“Tutto il sito si fonda su un piano roccioso che ha subito nel tempo profonde trasformazioni dovute all’attività estrattiva, che ha un andamento da nord-est a sud-ovest, con forti variazioni di profondità, che superano i 5 mt. Benché non sia possibile definire quanto a lungo sia rimasta in uso la fase di sfruttamento più organizzata e invasiva, sono stati comunque riconosciuti momenti estrattivi diversi, e che vedono le ultime e più sporadiche estrazioni legate al momento del cantiere paleocristiano”. Sono alcune delle conclusioni preliminari tratte a due anni dall’inizio dei lavori di scavo archeologico presso il complesso del Santo Sepolcro a Gerusalemme, condotti dall’équipe del Dipartimento di Scienze dell’Antichità dell’Università di Roma “La Sapienza”, sotto la direzione della prof. Francesca Romana Stasolla. Le attività di scavo si sono concentrate nell’area di ingresso, nella parte meridionale del deambulatorio e nell’area francescana a nord. Un aggiornamento dei lavori di scavo è stato presentato, lo scorso 7 novembre, ai responsabili dei tre riti cristiani che hanno la custodia del complesso del Santo Sepolcro, latini, ortodossi e armeni.
Tra le novità principali, riportate in un comunicato del Dipartimento di Scienze dell’Antichità, l’individuazione di “un’area che doveva essere occupata dalla struttura di culto di età adrianea”, riportata anche dalle fonti cristiane, Eusebio di Cesarea, Cirillo di Gerusalemme, Girolamo. Si tratta “di un’area di minori dimensioni rispetto a quella ipotizzata da padre Virgilio Corbo (francescano e archeologo italiano, ndr.) che difficilmente può essere identificata come il Capitolium. Certamente la struttura di culto doveva chiudere ad ovest l’accesso alla tomba venerata, impedendone quindi la visita, ma mantenendone il ricordo. Gli scavi devono proseguire nella navata nord della chiesa attuale, per poter avere ulteriori conferme”. È invece certo che all’inizio del IV secolo “l’intera collina risulta spianata con un’operazione le cui tracce sono ben visibili. A seguito di questa operazione, venne risparmiata una camera funeraria”, identificata come la tomba di Cristo, “che venne foderata all’esterno con un rivestimento che segnò l’avvio di un processo di monumentalizzazione. Il risultato dovette essere in piccolo santuario circolare con un’anticamera preceduta da tre gradini e circondato da 12 colonne che definivano una pianta circolare. Nulla al momento fa ipotizzare la presenza di una copertura, per cui è assai probabile che questa prima sistemazione potesse essere all’aria aperta, nel frattempo che si andavano compiendo i lavori per la Rotonda. In questo modo sarebbe stato possibile consentire comunque lo svolgersi delle cerimonie attorno all’edicola”.
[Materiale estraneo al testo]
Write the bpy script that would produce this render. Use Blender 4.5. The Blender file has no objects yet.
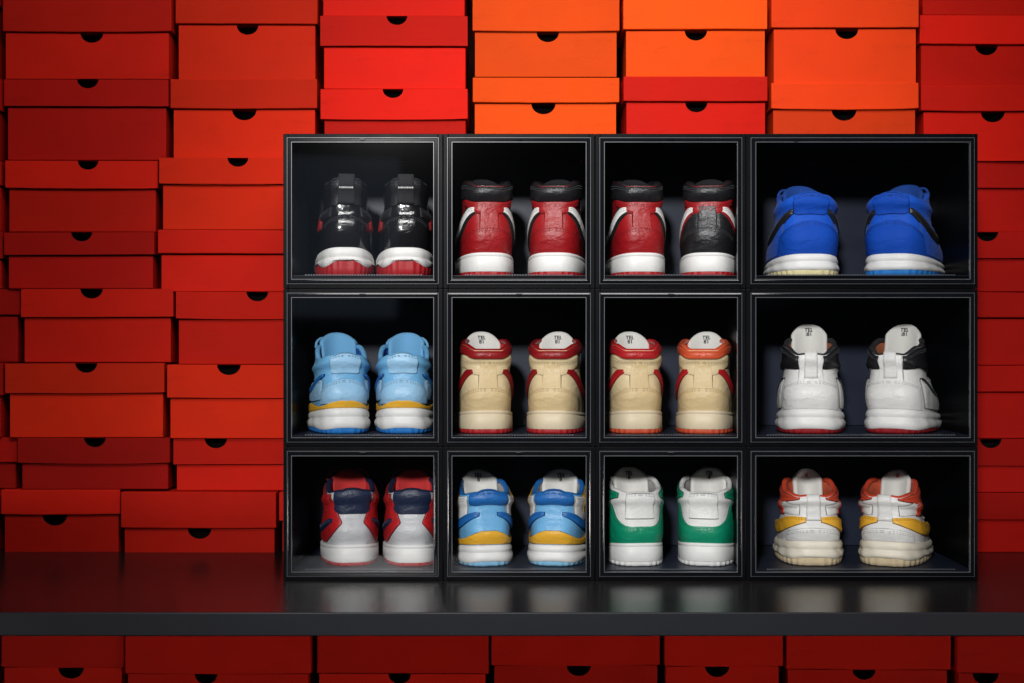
import bpy, math, random
from mathutils import Vector
random.seed(7)
scene=bpy.context.scene
COL=scene.collection
sm=lambda a:(lambda t:t*t*(3-2*t))(max(0,min(1,a)))
lerp=lambda a,b,t:a+(b-a)*t
def interp(x,pts):
    if x<=pts[0][0]: return pts[0][1]
    for (a,b),(c,d) in zip(pts,pts[1:]):
        if x<=c: return lerp(b,d,(x-a)/(c-a))
    return pts[-1][1]
def sinterp(x,pts):
    if x<=pts[0][0]: return pts[0][1]
    for (a,b),(c,d) in zip(pts,pts[1:]):
        if x<=c: return lerp(b,d,sm((x-a)/(c-a)))
    return pts[-1][1]
# ---------------- materials
MC={}; MCOL={}
def mat(name,col,rough=.5,coat=0,bump=.15,bscale=350,var=.12,metal=0,spec=.5,weave=False,objvar=0,sheen=0,scuff=0,ns=14,crease=0,rv=None):
    if name in MC: return MC[name]
    m=bpy.data.materials.new(name); m.use_nodes=True; nt=m.node_tree; N=nt.nodes; Lk=nt.links
    b=N['Principled BSDF']; tc=N.new('ShaderNodeTexCoord')
    n=N.new('ShaderNodeTexNoise'); n.inputs['Scale'].default_value=ns; n.inputs['Detail'].default_value=6
    Lk.new(tc.outputs['Object'],n.inputs['Vector'])
    mx=N.new('ShaderNodeMixRGB'); mx.blend_type='MIX'
    mx.inputs[1].default_value=(*[c*(1-var*1.4) for c in col],1)
    mx.inputs[2].default_value=(*[min(1,c*(1+var)) for c in col],1)
    Lk.new(n.outputs['Fac'],mx.inputs[0]); out=mx.outputs[0]
    if objvar:
        oi=N.new('ShaderNodeObjectInfo'); hs=N.new('ShaderNodeHueSaturation')
        mr=N.new('ShaderNodeMapRange'); mr.inputs[3].default_value=1-objvar; mr.inputs[4].default_value=1+objvar*.6
        Lk.new(oi.outputs['Random'],mr.inputs[0]); Lk.new(mr.outputs[0],hs.inputs['Value'])
        Lk.new(out,hs.inputs['Color']); out=hs.outputs[0]
    if scuff:
        n3=N.new('ShaderNodeTexNoise'); n3.inputs['Scale'].default_value=9; n3.inputs['Detail'].default_value=12; n3.inputs['Roughness'].default_value=.75
        mp=N.new('ShaderNodeMapping'); mp.inputs['Scale'].default_value=(1,1,3.5); Lk.new(tc.outputs['Object'],mp.inputs[0]); Lk.new(mp.outputs[0],n3.inputs['Vector'])
        r=N.new('ShaderNodeValToRGB'); r.color_ramp.elements[0].position=.56; r.color_ramp.elements[1].position=.76
        r.color_ramp.elements[1].color=(scuff,scuff,scuff,1)
        Lk.new(n3.outputs['Fac'],r.inputs[0]); m2=N.new('ShaderNodeMixRGB'); Lk.new(r.outputs[0],m2.inputs[0]); Lk.new(out,m2.inputs[1])
        m2.inputs[2].default_value=(*[c*.35 for c in col],1); out=m2.outputs[0]
    Lk.new(out,b.inputs['Base Color'])
    mr=N.new('ShaderNodeMapRange'); mr.inputs[3].default_value=max(.02,rough-.08); mr.inputs[4].default_value=min(1,rough+.1)
    if rough<.25: mr.inputs[3].default_value=rough*.9; mr.inputs[4].default_value=rough*1.1
    if rv is not None: mr.inputs[3].default_value=rough-rv; mr.inputs[4].default_value=rough+rv
    Lk.new(n.outputs['Fac'],mr.inputs[0]); Lk.new(mr.outputs[0],b.inputs['Roughness'])
    b.inputs['Metallic'].default_value=metal; b.inputs['Coat Weight'].default_value=coat
    b.inputs['Coat Roughness'].default_value=.08
    b.inputs['Specular IOR Level'].default_value=spec
    b.inputs['Sheen Weight'].default_value=sheen
    if bump:
        if weave:
            t=N.new('ShaderNodeTexVoronoi'); t.inputs['Scale'].default_value=bscale; o=t.outputs['Distance']
        else:
            t=N.new('ShaderNodeTexNoise'); t.inputs['Scale'].default_value=bscale; t.inputs['Detail'].default_value=4; o=t.outputs['Fac']
        Lk.new(tc.outputs['Object'],t.inputs['Vector'])
        bp=N.new('ShaderNodeBump'); bp.inputs['Strength'].default_value=bump; bp.inputs['Distance'].default_value=.002
        Lk.new(o,bp.inputs['Height']); Lk.new(bp.outputs[0],b.inputs['Normal'])
        if crease:
            t2=N.new('ShaderNodeTexNoise'); t2.inputs['Scale'].default_value=38; t2.inputs['Detail'].default_value=3; t2.inputs['Distortion'].default_value=.8
            mp2=N.new('ShaderNodeMapping'); mp2.inputs['Scale'].default_value=(.7,.7,1.6); Lk.new(tc.outputs['Object'],mp2.inputs[0]); Lk.new(mp2.outputs[0],t2.inputs['Vector'])
            b2=N.new('ShaderNodeBump'); b2.inputs['Strength'].default_value=crease; b2.inputs['Distance'].default_value=.006
            Lk.new(t2.outputs['Fac'],b2.inputs['Height']); Lk.new(bp.outputs[0],b2.inputs['Normal']); Lk.new(b2.outputs[0],b.inputs['Normal'])
    MC[name]=m; MCOL[name]=col; return m
def leather(n,c,r=.42,**k): return mat(n+'_leather',c,r,bump=.35,bscale=260,crease=.40,**k)
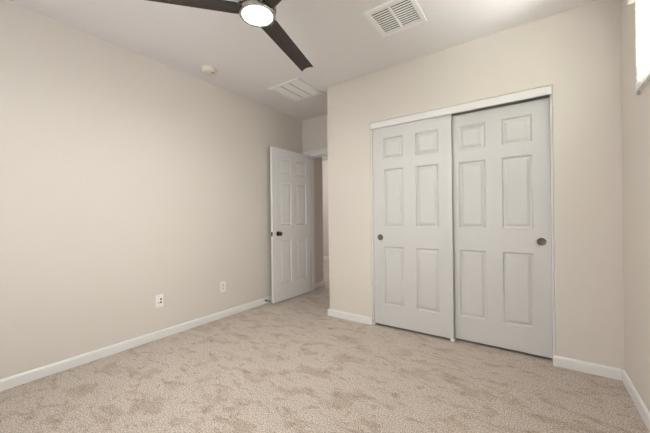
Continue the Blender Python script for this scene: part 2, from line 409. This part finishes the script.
obj('latch', bm, 'bronze', t, label='dark metal latch plate on the door edge')
for z in (0.18, 1.0, 1.82):
    bm = lathe([(0, -0.045), (0.006, -0.045), (0.006, 0.045), (0, 0.045)], 16, Matrix.Translation((wd + 0.004, 0.041, z)))
    box(bm, (wd - 0.03, 0.0352, z - 0.044), (wd + 0.004, 0.0372, z + 0.044))
    obj('hinge', bm, 'steel', t, smooth=True)

# ---- high window in the right wall
t = empty('window_1', (XR, 0, 0), label='high window in the right wall behind the blind', kind='structure')
fr = boxes(((0.07, WY0, WZ0), (0.12, WY1, WZ0 + 0.04)), ((0.07, WY0, WZ1 - 0.04), (0.12, WY1, WZ1)), ((0.07, WY0, WZ0 + 0.04), (0.12, WY0 + 0.04, WZ1 - 0.04)),
    ((0.07, WY1 - 0.04, WZ0 + 0.04), (0.12, WY1, WZ1 - 0.04)), ((0.075, (WY0 + WY1) / 2 - 0.02, WZ0 + 0.04), (0.115, (WY0 + WY1) / 2 + 0.02, WZ1 - 0.04)))
obj('window_frame', fr, 'plastic', t)
obj('window_casing', boxes(((-0.018, 2.299, 1.797), (-0.0005, 2.334, 2.43)), ((-0.018, 0.76, 1.797), (-0.0005, 2.299, 1.811)), ((-0.018, 0.76, 1.811), (-0.0005, 0.795, 2.43))), 'plastic', t)
obj('window_pane', boxes(((0.092, WY0 + 0.035, WZ0 + 0.035), (0.098, WY1 - 0.035, WZ1 - 0.035))), 'glass', t)
# front window, out of view, added to light the room
t = empty('added_window_front', (0, YF, 0), label='unseen wide window added in the wall behind the viewer to light the room', kind='structure')
fr = boxes(((FX0, -0.10, FZ0), (FX1, -0.05, FZ0 + 0.05)), ((FX0, -0.10, FZ1 - 0.05), (FX1, -0.05, FZ1)), ((FX0, -0.10, FZ0 + 0.05), (FX0 + 0.05, -0.05, FZ1 - 0.05)),
    ((FX1 - 0.05, -0.10, FZ0 + 0.05), (FX1, -0.05, FZ1 - 0.05)), (((FX0 + FX1) / 2 - 0.025, -0.095, FZ0 + 0.05), ((FX0 + FX1) / 2 + 0.025, -0.055, FZ1 - 0.05)))
obj('window_frame', fr, 'plastic', t)
obj('window_pane', boxes(((FX0 + 0.045, -0.078, FZ0 + 0.045), (FX1 - 0.045, -0.072, FZ1 - 0.045))), 'glass', t)

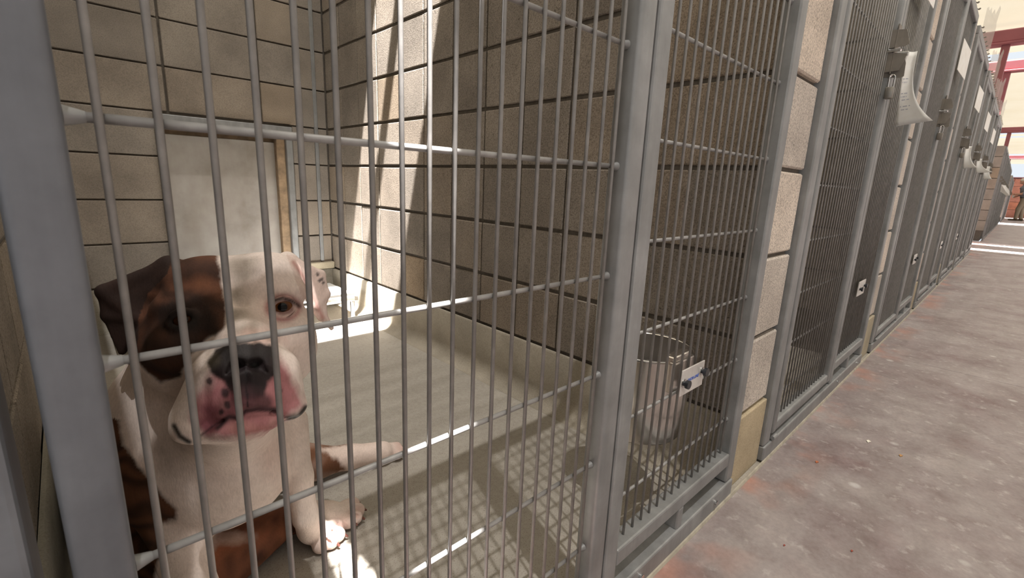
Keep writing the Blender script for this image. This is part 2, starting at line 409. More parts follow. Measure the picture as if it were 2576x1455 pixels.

Dagli scavi finora condotti emerge anche che “alla fine del IV secolo i lavori della Rotonda si conclusero. In contemporanea con il nuovo assetto della Rotonda anche l’Edicola subisce un rinnovo. La Rotonda doveva connettersi con la basilica liturgica per mezzo del triportico” che “collegava l’area della Rotonda con la basilica cristiana. Quello che si costituì nel corso del IV secolo era un complesso santuariale articolato, con luoghi di culto e di venerazione, con liturgie differenziate, con percorsi di visita. La sua stessa conformazione prevede visite di pellegrini che possano circolare attorno ai punti di venerazione, che possano trovare riparo sotto i portici, secondo le modalità ben note per i santuari precristiani e della prima età cristiana”. Nel comunicato il Dipartimento di Scienze dell’Antichità dell’Università di Roma “La Sapienza” informa che “si sta anche documentando l’intera basilica ed i suoi annessi, per riconnettere i dati scavati alle architetture. Si lavora anche alla documentazione dei materiali, il cui studio contribuisce a costituire una grande occasione per la conoscenza della città”.